Scene modeling code data
——

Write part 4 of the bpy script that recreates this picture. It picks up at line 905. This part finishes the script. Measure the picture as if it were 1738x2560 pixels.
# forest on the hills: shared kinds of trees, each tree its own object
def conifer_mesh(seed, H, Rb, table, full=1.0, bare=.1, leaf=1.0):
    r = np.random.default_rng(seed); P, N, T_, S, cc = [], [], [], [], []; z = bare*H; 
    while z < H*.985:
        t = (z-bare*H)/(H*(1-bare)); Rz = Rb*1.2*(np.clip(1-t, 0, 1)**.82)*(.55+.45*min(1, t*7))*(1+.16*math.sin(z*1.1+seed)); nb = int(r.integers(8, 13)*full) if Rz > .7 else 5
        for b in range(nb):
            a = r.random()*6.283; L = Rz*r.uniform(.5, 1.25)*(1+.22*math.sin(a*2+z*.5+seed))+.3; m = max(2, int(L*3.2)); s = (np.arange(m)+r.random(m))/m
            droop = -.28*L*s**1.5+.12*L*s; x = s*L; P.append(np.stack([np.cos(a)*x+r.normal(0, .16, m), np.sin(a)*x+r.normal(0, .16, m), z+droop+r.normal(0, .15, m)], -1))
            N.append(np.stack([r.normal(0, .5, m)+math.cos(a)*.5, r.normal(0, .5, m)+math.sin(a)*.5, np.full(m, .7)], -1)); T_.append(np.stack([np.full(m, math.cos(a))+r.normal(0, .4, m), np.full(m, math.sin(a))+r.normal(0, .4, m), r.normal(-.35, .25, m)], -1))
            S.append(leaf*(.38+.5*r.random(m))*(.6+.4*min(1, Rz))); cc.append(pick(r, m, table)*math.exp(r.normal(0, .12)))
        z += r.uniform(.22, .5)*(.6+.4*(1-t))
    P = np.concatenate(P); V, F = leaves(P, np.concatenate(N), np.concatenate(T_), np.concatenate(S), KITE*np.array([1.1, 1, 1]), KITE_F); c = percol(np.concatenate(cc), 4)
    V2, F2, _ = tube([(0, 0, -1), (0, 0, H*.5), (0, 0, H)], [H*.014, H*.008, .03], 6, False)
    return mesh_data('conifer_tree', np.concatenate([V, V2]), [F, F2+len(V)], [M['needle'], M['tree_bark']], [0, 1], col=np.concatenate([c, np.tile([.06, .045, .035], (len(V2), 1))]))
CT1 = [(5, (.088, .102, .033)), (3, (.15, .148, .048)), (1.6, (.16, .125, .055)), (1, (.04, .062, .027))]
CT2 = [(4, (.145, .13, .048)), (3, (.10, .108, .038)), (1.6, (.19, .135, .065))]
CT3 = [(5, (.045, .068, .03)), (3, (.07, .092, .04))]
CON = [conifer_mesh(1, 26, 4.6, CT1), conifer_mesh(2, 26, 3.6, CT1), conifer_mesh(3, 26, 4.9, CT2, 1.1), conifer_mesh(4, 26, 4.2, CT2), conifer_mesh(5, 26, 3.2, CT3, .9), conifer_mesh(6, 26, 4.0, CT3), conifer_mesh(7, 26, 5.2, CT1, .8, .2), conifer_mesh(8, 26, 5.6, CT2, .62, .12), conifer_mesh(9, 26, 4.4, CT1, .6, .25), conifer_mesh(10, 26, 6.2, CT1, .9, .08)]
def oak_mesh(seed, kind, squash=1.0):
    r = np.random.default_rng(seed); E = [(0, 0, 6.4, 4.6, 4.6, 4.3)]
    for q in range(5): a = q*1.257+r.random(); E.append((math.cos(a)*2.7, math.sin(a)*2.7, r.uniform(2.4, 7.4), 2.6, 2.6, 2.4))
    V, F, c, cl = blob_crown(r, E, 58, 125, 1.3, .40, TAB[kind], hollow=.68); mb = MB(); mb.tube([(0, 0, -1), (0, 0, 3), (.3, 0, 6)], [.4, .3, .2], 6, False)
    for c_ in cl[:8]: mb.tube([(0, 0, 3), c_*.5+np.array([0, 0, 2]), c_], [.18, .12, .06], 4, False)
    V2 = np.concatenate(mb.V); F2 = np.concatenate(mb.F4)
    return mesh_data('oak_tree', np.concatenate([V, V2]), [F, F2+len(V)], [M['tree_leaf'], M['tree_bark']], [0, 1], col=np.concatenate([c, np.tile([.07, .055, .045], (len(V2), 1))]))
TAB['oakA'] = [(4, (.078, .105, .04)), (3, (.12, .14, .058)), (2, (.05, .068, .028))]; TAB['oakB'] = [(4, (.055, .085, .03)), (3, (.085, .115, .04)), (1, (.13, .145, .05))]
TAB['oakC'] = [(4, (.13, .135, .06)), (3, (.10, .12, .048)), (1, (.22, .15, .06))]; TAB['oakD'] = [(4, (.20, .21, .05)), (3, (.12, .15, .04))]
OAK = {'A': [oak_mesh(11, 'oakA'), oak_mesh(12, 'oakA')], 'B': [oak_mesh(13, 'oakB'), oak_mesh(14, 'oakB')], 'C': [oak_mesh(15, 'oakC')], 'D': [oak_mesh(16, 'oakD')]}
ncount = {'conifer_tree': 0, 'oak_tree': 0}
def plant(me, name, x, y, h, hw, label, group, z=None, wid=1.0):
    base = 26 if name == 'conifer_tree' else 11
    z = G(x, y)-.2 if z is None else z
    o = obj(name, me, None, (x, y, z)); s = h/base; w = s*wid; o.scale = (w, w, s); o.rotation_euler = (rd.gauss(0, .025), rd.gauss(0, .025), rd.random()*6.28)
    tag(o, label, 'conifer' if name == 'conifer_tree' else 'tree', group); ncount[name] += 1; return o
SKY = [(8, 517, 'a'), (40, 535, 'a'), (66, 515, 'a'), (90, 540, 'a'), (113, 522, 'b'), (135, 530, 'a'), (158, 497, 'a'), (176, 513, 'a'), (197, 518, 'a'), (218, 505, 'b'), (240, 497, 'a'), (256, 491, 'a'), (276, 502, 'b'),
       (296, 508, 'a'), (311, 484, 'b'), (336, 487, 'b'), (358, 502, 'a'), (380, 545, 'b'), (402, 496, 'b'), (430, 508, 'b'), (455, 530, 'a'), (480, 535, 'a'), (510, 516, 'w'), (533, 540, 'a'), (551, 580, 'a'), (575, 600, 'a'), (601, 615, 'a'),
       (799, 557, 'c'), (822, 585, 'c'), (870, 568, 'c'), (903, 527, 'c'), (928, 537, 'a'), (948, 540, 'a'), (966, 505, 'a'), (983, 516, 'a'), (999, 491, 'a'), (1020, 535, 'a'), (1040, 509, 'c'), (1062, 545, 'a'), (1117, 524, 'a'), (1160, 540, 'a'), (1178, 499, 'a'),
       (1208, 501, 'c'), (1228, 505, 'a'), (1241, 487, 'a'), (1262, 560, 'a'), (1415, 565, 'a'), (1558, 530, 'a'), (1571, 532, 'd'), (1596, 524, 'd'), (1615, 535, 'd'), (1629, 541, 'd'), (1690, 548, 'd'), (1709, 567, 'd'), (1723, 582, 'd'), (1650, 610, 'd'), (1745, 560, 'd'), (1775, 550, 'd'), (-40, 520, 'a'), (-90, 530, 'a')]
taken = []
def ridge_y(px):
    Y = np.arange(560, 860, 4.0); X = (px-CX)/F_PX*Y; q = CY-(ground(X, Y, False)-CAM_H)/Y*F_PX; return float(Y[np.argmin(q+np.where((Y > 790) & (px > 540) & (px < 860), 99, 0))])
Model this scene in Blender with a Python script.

——

Work to do
Tally how many lines of the records hold the word "this". Answer with the number only.

Written reply
2